If this is how they manage their financial lives, it should be no surprise that they find bank accounts unhelpful, even if they are conveniently available. Expecting them to regroup all that value and dump it into a single account goes against the grain of the financial education they have received from their parents and grandparents. If banks want to capture people’s money, first they need to capture electronically how people think about their money. Cracking the savings problem requires incorporating into a formal banking service the kinds of tools and tricks that people use daily to plan their financial lives and build discipline, and that includes the explicit separation of money for different purposes.
In a recent paper, I have shown how this might be done easily by allowing people to send money to themselves at future dates. In many African countries, people are used to sending money to each other (across space) in real time using their mobile phones.
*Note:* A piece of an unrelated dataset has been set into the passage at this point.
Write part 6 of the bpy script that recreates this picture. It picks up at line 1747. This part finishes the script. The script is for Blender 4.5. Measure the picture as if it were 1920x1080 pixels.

If we expand this capability to allow them to transfer money to their future selves (over time,) they will then have a tool for managing not just today’s payments but tomorrow’s as well – a planning tool.


Figure 3 chart
The key to linking the mental and digital representations of people’s money is therefore to put financial planning at the center of the provider-client relationship. This helps them understand how they can use new banking products to reinforce the financial mechanisms they have always used. In addition, clients’ financial educations will grow with usage, which in turn opens up new possibilities for client development.
This would require a fundamental shift in the nature of the conversation between banks and their clients. Now it’s fundamentally about the bank’s products: get this account, buy this product, get this loan. But imagine a bank that never uttered the words ‘savings’ or ‘loan,’ only ‘bicycles’ and ‘school fees’ and ‘retirement.’ The account would be pretty much the same for all –simplicity!—but each customer would experience it differently. Each customer would associate a different set of goals and dates with various pots of money, and the bank would have a different understanding of what they need and what their credit risk profile is.
The objective is to endow mobile financial services with as much richness of interpersonal interactions as possible. But it will certainly be impossible to electronically capture the subtlety of informal financial relationships. To bring effective financial services to millions more poor households, providers need to continue developing a high level of intimacy with their customers. Those relationships help providers learn from customers and permit them to propose the right thing at the right time. It might be hard to visualize such a service, but I am pretty certain it can’t be done without mobile phones.